Final answer:
The points on the graph of f(x) = x^3 - 4x^2 where the tangent line is horizontal are found by setting the derivative f'(x) = 3x^2 - 8x to zero, yielding x-values of 0 and 8/3. The corresponding y-values are 0 and -256/27, resulting in points (0,0) and (8/3,-256/27).
Step-by-step explanation:
To find the points on the graph of f(x) = x^3 - 4x^2 where the tangent line is horizontal, we look for where the derivative f'(x) is equal to zero, as a zero derivative indicates a slope of zero, which is the property of a horizontal line. We calculate the derivative of f(x) as follows:
- Take the derivative of f(x) with respect to x: f'(x) = 3x^2 - 8x.
- Set the derivative equal to zero and solve for x: 0 = 3x^2 - 8x, which simplifies to x(3x - 8) = 0.
- We find the x-values where the derivative is zero: x = 0 and x = 8/3.
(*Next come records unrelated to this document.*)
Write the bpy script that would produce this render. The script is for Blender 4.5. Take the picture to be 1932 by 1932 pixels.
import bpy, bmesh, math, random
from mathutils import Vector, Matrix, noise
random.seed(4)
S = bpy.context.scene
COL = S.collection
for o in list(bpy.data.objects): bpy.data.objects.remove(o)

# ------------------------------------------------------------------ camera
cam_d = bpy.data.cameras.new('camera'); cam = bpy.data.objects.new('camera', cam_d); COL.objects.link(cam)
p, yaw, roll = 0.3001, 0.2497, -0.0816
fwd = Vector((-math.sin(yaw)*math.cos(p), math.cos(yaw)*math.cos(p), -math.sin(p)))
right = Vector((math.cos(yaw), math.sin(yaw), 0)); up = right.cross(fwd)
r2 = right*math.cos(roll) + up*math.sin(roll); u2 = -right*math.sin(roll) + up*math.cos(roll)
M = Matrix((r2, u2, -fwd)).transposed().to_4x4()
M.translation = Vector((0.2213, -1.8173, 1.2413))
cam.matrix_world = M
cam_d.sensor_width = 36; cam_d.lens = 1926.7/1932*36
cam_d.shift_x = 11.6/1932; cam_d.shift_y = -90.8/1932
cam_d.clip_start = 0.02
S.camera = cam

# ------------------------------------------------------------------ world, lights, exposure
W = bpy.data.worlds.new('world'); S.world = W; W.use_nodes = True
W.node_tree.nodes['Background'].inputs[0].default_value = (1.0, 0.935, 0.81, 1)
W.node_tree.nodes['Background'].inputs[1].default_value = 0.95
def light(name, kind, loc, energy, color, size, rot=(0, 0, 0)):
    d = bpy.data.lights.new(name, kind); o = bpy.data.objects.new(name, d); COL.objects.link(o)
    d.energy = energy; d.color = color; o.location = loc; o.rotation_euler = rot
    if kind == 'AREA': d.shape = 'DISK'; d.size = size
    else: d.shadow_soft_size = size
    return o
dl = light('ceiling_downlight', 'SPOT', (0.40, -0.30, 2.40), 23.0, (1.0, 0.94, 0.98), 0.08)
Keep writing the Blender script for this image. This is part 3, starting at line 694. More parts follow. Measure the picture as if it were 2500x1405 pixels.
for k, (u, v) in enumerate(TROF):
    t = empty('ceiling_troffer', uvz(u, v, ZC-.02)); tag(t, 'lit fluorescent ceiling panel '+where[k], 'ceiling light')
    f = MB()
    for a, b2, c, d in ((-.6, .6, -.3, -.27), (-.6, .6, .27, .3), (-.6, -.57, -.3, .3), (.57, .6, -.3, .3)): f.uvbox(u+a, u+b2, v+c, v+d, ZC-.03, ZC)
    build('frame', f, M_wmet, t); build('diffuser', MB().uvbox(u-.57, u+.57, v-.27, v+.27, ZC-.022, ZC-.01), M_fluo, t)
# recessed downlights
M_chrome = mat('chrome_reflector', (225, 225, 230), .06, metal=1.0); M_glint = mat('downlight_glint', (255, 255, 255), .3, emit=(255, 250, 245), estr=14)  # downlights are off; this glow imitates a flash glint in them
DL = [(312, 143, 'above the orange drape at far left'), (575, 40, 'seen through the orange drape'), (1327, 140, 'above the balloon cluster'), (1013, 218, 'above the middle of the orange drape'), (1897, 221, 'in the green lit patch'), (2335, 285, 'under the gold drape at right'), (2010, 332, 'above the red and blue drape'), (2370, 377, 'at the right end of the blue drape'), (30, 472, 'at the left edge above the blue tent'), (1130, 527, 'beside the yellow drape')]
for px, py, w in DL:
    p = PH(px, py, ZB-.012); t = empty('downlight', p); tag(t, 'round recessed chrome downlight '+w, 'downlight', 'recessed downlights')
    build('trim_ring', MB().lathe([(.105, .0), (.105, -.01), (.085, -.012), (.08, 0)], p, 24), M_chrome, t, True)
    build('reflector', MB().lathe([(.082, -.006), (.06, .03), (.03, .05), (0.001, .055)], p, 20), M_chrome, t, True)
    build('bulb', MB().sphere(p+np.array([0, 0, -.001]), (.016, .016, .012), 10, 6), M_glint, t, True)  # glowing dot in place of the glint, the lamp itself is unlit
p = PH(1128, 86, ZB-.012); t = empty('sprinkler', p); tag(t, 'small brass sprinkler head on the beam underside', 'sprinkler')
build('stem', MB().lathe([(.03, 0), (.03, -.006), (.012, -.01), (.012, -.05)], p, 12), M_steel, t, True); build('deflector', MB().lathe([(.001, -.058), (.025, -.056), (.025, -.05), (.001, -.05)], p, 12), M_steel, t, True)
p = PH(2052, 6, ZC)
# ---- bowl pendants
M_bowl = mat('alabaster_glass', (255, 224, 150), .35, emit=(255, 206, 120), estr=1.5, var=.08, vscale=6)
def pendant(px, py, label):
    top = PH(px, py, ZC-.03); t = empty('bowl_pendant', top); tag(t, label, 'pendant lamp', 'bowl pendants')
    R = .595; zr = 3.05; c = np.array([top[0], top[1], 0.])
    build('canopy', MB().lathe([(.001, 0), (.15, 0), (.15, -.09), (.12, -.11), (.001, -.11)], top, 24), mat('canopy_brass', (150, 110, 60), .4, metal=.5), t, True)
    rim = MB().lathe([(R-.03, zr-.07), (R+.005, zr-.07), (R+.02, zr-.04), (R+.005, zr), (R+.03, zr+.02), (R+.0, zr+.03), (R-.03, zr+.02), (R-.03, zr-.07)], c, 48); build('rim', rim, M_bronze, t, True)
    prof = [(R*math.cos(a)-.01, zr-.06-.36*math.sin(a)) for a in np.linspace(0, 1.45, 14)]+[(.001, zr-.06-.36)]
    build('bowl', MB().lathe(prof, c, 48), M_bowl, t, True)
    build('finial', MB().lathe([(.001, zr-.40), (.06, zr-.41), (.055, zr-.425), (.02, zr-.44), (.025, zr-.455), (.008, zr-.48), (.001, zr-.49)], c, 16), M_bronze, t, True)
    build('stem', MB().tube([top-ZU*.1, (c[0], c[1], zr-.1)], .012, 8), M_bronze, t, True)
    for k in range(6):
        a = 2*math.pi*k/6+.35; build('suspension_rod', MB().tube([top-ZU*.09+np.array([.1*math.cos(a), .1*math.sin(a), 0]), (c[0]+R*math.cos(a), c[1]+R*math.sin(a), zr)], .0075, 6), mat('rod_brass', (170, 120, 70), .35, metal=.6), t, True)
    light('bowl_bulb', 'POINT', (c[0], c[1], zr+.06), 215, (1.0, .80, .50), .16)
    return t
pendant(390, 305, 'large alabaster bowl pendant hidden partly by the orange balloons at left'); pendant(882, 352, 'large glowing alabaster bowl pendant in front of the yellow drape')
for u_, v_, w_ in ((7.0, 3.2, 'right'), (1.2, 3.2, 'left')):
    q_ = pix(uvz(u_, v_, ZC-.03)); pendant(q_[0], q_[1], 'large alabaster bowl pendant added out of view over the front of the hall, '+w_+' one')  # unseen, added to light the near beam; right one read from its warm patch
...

- Now, find the corresponding y-values by plugging these x-values back into the original function: f(0) = 0^3 - 4*0^2 = 0 and f(8/3) = (8/3)^3 - 4*(8/3)^2.
- Simplify to get the y-values: f(0) = 0 and f(8/3) = (512/27) - (256/9), which simplifies to (512/27) - (768/27), yielding -256/27.
Therefore, the points on the graph where the tangent line is horizontal are (0, 0) with the smaller x-value and (8/3, -256/27) with the larger x-value.